┌──

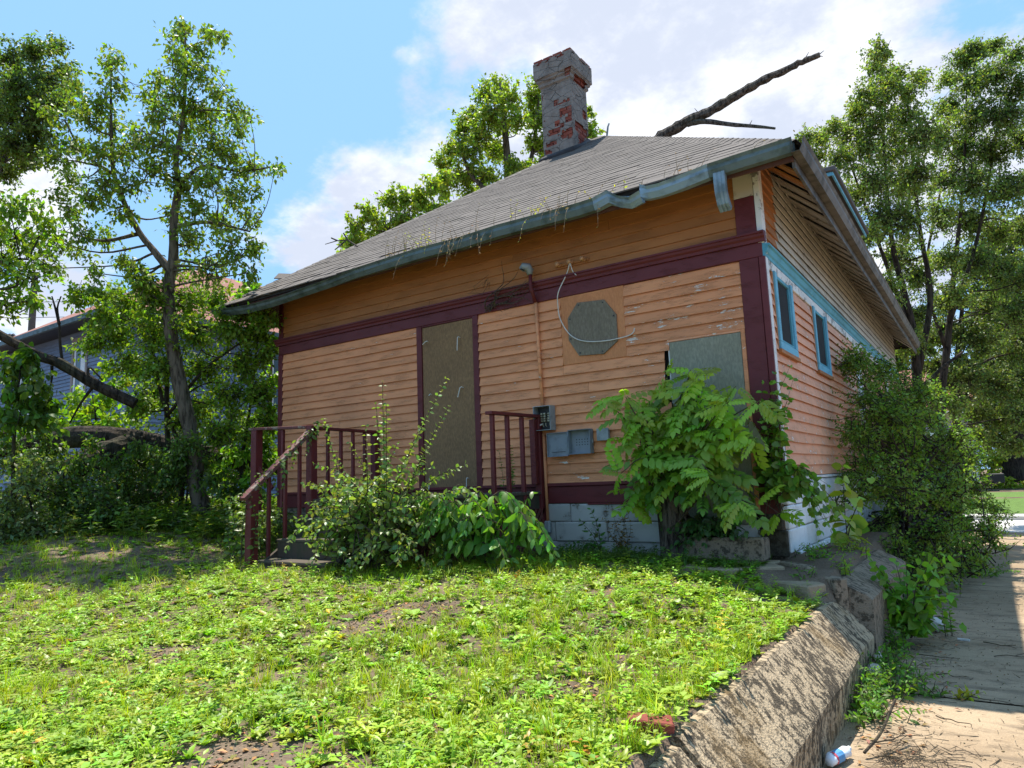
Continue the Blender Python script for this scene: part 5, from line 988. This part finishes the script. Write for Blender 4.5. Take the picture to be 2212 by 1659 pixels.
for tip in [(-3.55, -1.75, 1.92), (-2.72, -1.7, 1.86), (-2.78, -1.6, 1.6), (-3.1, -1.65, 1.45), (-3.45, -1.8, 1.65), (-3.65, -1.9, 1.45), (-4.35, -1.85, 1.58), (-4.0, -1.8, 1.3), (-3.3, -1.8, 1.25), (-2.95, -1.75, 1.2), (-3.7, -1.7, 1.7), (-3.9, -2.1, 1.15)]:
    a = np.array([bx + random.uniform(-.2, .3), by + random.uniform(-.2, .2), 0]); t_ = np.array(tip); m_ = a * .45 + t_ * .55 + np.array([0, 0, .12]); SH.append([a, a * .8 + m_ * .2 + np.array([0, 0, .1]), m_, t_])
for i in range(135):
    a = np.array([bx + random.uniform(-.6, .55), by + random.uniform(-.35, .35), random.uniform(.05, .45)]); an = random.uniform(0, 6.28); l_ = random.uniform(.4, .95); t_ = a + np.array([math.cos(an) * l_ * 1.15, math.sin(an) * l_ * .6, random.uniform(-.15, .68)]); t_[2] = max(t_[2], .06); t_[1] = min(t_[1], -.95) if t_[0] > -4.1 else min(t_[1], -1.3); t_[0] = max(t_[0], -4.45 + random.uniform(0, .3)); SH.append([a, (a + t_) / 2 + np.array([0, 0, .16]), t_])
stems('honeysuckle_shrub', 'sunlit shrub with arching leafy shoots growing through the porch steps', 'shrub', SH, LEAF8, .085, (.115, .17, .065), .046, .009, .3, 'leaf_gloss')
HV = []
for i in range(14):
    t = i / 13; p = np.array([-5.35, -2.1 + .95 * t, .78 + .83 * t]); an = random.uniform(0, 6.28); HV.append([p + np.array([0, 0, .03]), p + np.array([.06 * math.cos(an), .08, .06]), p + np.array([.12 * math.cos(an), .16 * math.sin(an), random.uniform(-.25, .05)])])
HV += [[(-5.45, -2.1, .0), (-5.42, -2.1, .4), (-5.36, -2.05, .8), (-5.34, -1.7, 1.15), (-5.33, -1.3, 1.5), (-5.2, -1.2, 1.62), (-4.95, -1.25, 1.58)], [(-5.5, -2.05, .0), (-5.55, -2.0, .5), (-5.4, -1.9, .9)], [(-5.3, -2.05, .1), (-5.25, -2.05, .5), (-5.3, -2.1, .75)]] + [[(-5.65 + random.uniform(-.3, .2), -1.85 + random.uniform(-.2, .5), .02), (-5.75 + random.uniform(-.3, .25), -1.8 + random.uniform(-.2, .5), random.uniform(.3, .6)), (-5.75 + random.uniform(-.4, .25), -1.9 + random.uniform(-.3, .5), random.uniform(.3, .9))] for _ in range(22)]
stems('creeper_vine', 'green creeper climbing the newel and handrail of the steps', 'vine', HV, LEAF8, .072, (.08, .13, .04), .045, .005, .4, 'leaf_gloss', 2)
# big drooping leaves right of the steps
BL = []
for i in range(64):
    a = np.array([-2.55 + random.uniform(-.5, .45), -1.45 + random.uniform(-.15, .15), random.uniform(.15, .7)]); an = random.uniform(math.pi * .9, math.pi * 2.1); l_ = random.uniform(.3, .62); t_ = a + np.array([math.cos(an) * l_, math.sin(an) * l_ * .65, random.uniform(-.3, .12)]); t_[2] = max(t_[2], .05); BL.append([a, (a + t_) / 2 + np.array([0, 0, .14]), t_])
BL += [[(-2.5, -1.45, .0), (-2.5, -1.42, .4), (-2.45, -1.4, .75)], [(-2.3, -1.45, .0), (-2.15, -1.4, .5), (-1.95, -1.4, .72)]]
stems('poke_shrub', 'plant with large drooping green leaves beside the porch lattice', 'shrub', BL, oval(.46, (.2, .5, .8), .12, .35), .155, (.075, .165, .035), .075, .008, .9, 'leaf_gloss', 2, upw=.8)
# ------------------------------------------------------------------ stump and compound-leaved sprouts at the corner
def pinnate(n=7, ll=.3, wd=.42):
    pr = []; lf = oval(wd, (.3, .65), .12, .2)
    for i in range(n):
        t = .2 + .72 * i / (n - 1); z = -.35 * t * t
        for s in (-1, 1): pr.append((lf[0] * ll * (1 - .35 * abs(t - .5)) @ rotm(s * -1.05, -.35).T + np.array([0, t, z]), lf[1]))
    pr.append((lf[0] * ll @ rotm(0, -.5).T + np.array([0, .95, -.32]), lf[1])); v = [(-.006, 0, 0), (.006, 0, 0), (.005, .5, -.0875), (-.005, .5, -.0875), (.003, 1, -.35), (-.003, 1, -.35)]
    pr.append((np.array(v, float), np.array([(0, 1, 2), (0, 2, 3), (3, 2, 4), (3, 4, 5)]))); return merge(pr)
PIN = [pinnate(5, .38, .52), pinnate(6, .34, .48), pinnate(4, .42, .56)]
AI = thing('locust_stump', 'dark rough stump sprouting a mass of compound green leaves', 'stump', (-.99, -.36, 0))
m = MB(); sp = smoothpath([(-1.0, -.36, -.15), (-.99, -.36, .12), (-.98, -.35, .4), (-.98, -.34, .72)], 5); m.tube(sp, [.18, .165, .15, .145, .14, .135, .13, .13, .13, .13, .13, .13, .13, .13, .12, .1][:len(sp)], 16, .06); m.build('stump', 'bark_stump', AI)
m = MB(); L = LB(); tips = []
for i in range(46):
    a = np.array([-.95 + random.uniform(-.1, .15), -.36 + random.uniform(-.1, .05), random.uniform(.35, .75)]); x = random.uniform(-1.38, .08); tz = 1.85 - .9 * abs((x + .75)) ** 1.6 * .55 - random.uniform(0, 1.15); t_ = np.array([x, random.uniform(-.95, -.2), max(tz, .26)]); mid_ = (a + t_) / 2 + np.array([0, -.05, .22]); sp = smoothpath([a, mid_, t_], 5); m.tube(sp, list(np.linspace(.011, .004, len(sp))), 5, 0, False)
    for j in range(5):
        p = np.array(sp[4 + j % (len(sp) - 4)]); an = random.uniform(0, 6.28); d = np.array([[math.cos(an), math.sin(an) * .8 - .25, random.uniform(-.8, .15)]]); L.add(random.choice(PIN), p[None], frames(d, np.array([[0, -.75, .8]]) + randdir(1) * .45), random.uniform(.15, .34), tints(1, (.125, .22, .03) if p[2] > 1.0 else (.09, .18, .03), .3))
    for _ in range(4): d = np.array([[random.uniform(-.8, .8), random.uniform(-.8, .2), random.uniform(-.5, .35)]]); L.add(random.choice(PIN), t_[None], frames(d, np.array([[0, -.6, .8]]) + randdir(1) * .3), random.uniform(.15, .27), tints(1, (.15, .25, .03), .12))
m.tube(smoothpath([(-1.13, -.33, 0), (-1.14, -.33, .4), (-1.16, -.33, .75)], 4), .018, 6); m.build('shoot', 'twig_bark', AI, smooth=True); L.build('leaves', 'leaf_gloss', AI)
CR = []
for i in range(16): y = random.uniform(-.16, -.05); CR.append([(-.06 + random.uniform(-.12, .05), y, .4 + random.random() * .3), (-.05 + random.uniform(-.1, .14), y - .04, .9 + random.random() * .4), (.02 + random.uniform(-.12, .2), y - .06, 1.3 + random.random() * .55)])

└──

▸ **THE REQUEST**: Quote the preceding listing precisely and completely, omitting its images.

▸ **FINAL ANSWER**:
Continue the Blender Python script for this scene: part 5, from line 988. This part finishes the script. Write for Blender 4.5. Take the picture to be 2212 by 1659 pixels.
for tip in [(-3.55, -1.75, 1.92), (-2.72, -1.7, 1.86), (-2.78, -1.6, 1.6), (-3.1, -1.65, 1.45), (-3.45, -1.8, 1.65), (-3.65, -1.9, 1.45), (-4.35, -1.85, 1.58), (-4.0, -1.8, 1.3), (-3.3, -1.8, 1.25), (-2.95, -1.75, 1.2), (-3.7, -1.7, 1.7), (-3.9, -2.1, 1.15)]:
    a = np.array([bx + random.uniform(-.2, .3), by + random.uniform(-.2, .2), 0]); t_ = np.array(tip); m_ = a * .45 + t_ * .55 + np.array([0, 0, .12]); SH.append([a, a * .8 + m_ * .2 + np.array([0, 0, .1]), m_, t_])
for i in range(135):
    a = np.array([bx + random.uniform(-.6, .55), by + random.uniform(-.35, .35), random.uniform(.05, .45)]); an = random.uniform(0, 6.28); l_ = random.uniform(.4, .95); t_ = a + np.array([math.cos(an) * l_ * 1.15, math.sin(an) * l_ * .6, random.uniform(-.15, .68)]); t_[2] = max(t_[2], .06); t_[1] = min(t_[1], -.95) if t_[0] > -4.1 else min(t_[1], -1.3); t_[0] = max(t_[0], -4.45 + random.uniform(0, .3)); SH.append([a, (a + t_) / 2 + np.array([0, 0, .16]), t_])
stems('honeysuckle_shrub', 'sunlit shrub with arching leafy shoots growing through the porch steps', 'shrub', SH, LEAF8, .085, (.115, .17, .065), .046, .009, .3, 'leaf_gloss')
HV = []
for i in range(14):
    t = i / 13; p = np.array([-5.35, -2.1 + .95 * t, .78 + .83 * t]); an = random.uniform(0, 6.28); HV.append([p + np.array([0, 0, .03]), p + np.array([.06 * math.cos(an), .08, .06]), p + np.array([.12 * math.cos(an), .16 * math.sin(an), random.uniform(-.25, .05)])])
HV += [[(-5.45, -2.1, .0), (-5.42, -2.1, .4), (-5.36, -2.05, .8), (-5.34, -1.7, 1.15), (-5.33, -1.3, 1.5), (-5.2, -1.2, 1.62), (-4.95, -1.25, 1.58)], [(-5.5, -2.05, .0), (-5.55, -2.0, .5), (-5.4, -1.9, .9)], [(-5.3, -2.05, .1), (-5.25, -2.05, .5), (-5.3, -2.1, .75)]] + [[(-5.65 + random.uniform(-.3, .2), -1.85 + random.uniform(-.2, .5), .02), (-5.75 + random.uniform(-.3, .25), -1.8 + random.uniform(-.2, .5), random.uniform(.3, .6)), (-5.75 + random.uniform(-.4, .25), -1.9 + random.uniform(-.3, .5), random.uniform(.3, .9))] for _ in range(22)]
stems('creeper_vine', 'green creeper climbing the newel and handrail of the steps', 'vine', HV, LEAF8, .072, (.08, .13, .04), .045, .005, .4, 'leaf_gloss', 2)
# big drooping leaves right of the steps
BL = []
for i in range(64):
    a = np.array([-2.55 + random.uniform(-.5, .45), -1.45 + random.uniform(-.15, .15), random.uniform(.15, .7)]); an = random.uniform(math.pi * .9, math.pi * 2.1); l_ = random.uniform(.3, .62); t_ = a + np.array([math.cos(an) * l_, math.sin(an) * l_ * .65, random.uniform(-.3, .12)]); t_[2] = max(t_[2], .05); BL.append([a, (a + t_) / 2 + np.array([0, 0, .14]), t_])
BL += [[(-2.5, -1.45, .0), (-2.5, -1.42, .4), (-2.45, -1.4, .75)], [(-2.3, -1.45, .0), (-2.15, -1.4, .5), (-1.95, -1.4, .72)]]
stems('poke_shrub', 'plant with large drooping green leaves beside the porch lattice', 'shrub', BL, oval(.46, (.2, .5, .8), .12, .35), .155, (.075, .165, .035), .075, .008, .9, 'leaf_gloss', 2, upw=.8)
# ------------------------------------------------------------------ stump and compound-leaved sprouts at the corner
def pinnate(n=7, ll=.3, wd=.42):
    pr = []; lf = oval(wd, (.3, .65), .12, .2)
    for i in range(n):
        t = .2 + .72 * i / (n - 1); z = -.35 * t * t
        for s in (-1, 1): pr.append((lf[0] * ll * (1 - .35 * abs(t - .5)) @ rotm(s * -1.05, -.35).T + np.array([0, t, z]), lf[1]))
    pr.append((lf[0] * ll @ rotm(0, -.5).T + np.array([0, .95, -.32]), lf[1])); v = [(-.006, 0, 0), (.006, 0, 0), (.005, .5, -.0875), (-.005, .5, -.0875), (.003, 1, -.35), (-.003, 1, -.35)]
    pr.append((np.array(v, float), np.array([(0, 1, 2), (0, 2, 3), (3, 2, 4), (3, 4, 5)]))); return merge(pr)
PIN = [pinnate(5, .38, .52), pinnate(6, .34, .48), pinnate(4, .42, .56)]
AI = thing('locust_stump', 'dark rough stump sprouting a mass of compound green leaves', 'stump', (-.99, -.36, 0))
m = MB(); sp = smoothpath([(-1.0, -.36, -.15), (-.99, -.36, .12), (-.98, -.35, .4), (-.98, -.34, .72)], 5); m.tube(sp, [.18, .165, .15, .145, .14, .135, .13, .13, .13, .13, .13, .13, .13, .13, .12, .1][:len(sp)], 16, .06); m.build('stump', 'bark_stump', AI)
m = MB(); L = LB(); tips = []
for i in range(46):
    a = np.array([-.95 + random.uniform(-.1, .15), -.36 + random.uniform(-.1, .05), random.uniform(.35, .75)]); x = random.uniform(-1.38, .08); tz = 1.85 - .9 * abs((x + .75)) ** 1.6 * .55 - random.uniform(0, 1.15); t_ = np.array([x, random.uniform(-.95, -.2), max(tz, .26)]); mid_ = (a + t_) / 2 + np.array([0, -.05, .22]); sp = smoothpath([a, mid_, t_], 5); m.tube(sp, list(np.linspace(.011, .004, len(sp))), 5, 0, False)
    for j in range(5):
        p = np.array(sp[4 + j % (len(sp) - 4)]); an = random.uniform(0, 6.28); d = np.array([[math.cos(an), math.sin(an) * .8 - .25, random.uniform(-.8, .15)]]); L.add(random.choice(PIN), p[None], frames(d, np.array([[0, -.75, .8]]) + randdir(1) * .45), random.uniform(.15, .34), tints(1, (.125, .22, .03) if p[2] > 1.0 else (.09, .18, .03), .3))
    for _ in range(4): d = np.array([[random.uniform(-.8, .8), random.uniform(-.8, .2), random.uniform(-.5, .35)]]); L.add(random.choice(PIN), t_[None], frames(d, np.array([[0, -.6, .8]]) + randdir(1) * .3), random.uniform(.15, .27), tints(1, (.15, .25, .03), .12))
m.tube(smoothpath([(-1.13, -.33, 0), (-1.14, -.33, .4), (-1.16, -.33, .75)], 4), .018, 6); m.build('shoot', 'twig_bark', AI, smooth=True); L.build('leaves', 'leaf_gloss', AI)
CR = []
for i in range(16): y = random.uniform(-.16, -.05); CR.append([(-.06 + random.uniform(-.12, .05), y, .4 + random.random() * .3), (-.05 + random.uniform(-.1, .14), y - .04, .9 + random.random() * .4), (.02 + random.uniform(-.12, .2), y - .06, 1.3 + random.random() * .55)])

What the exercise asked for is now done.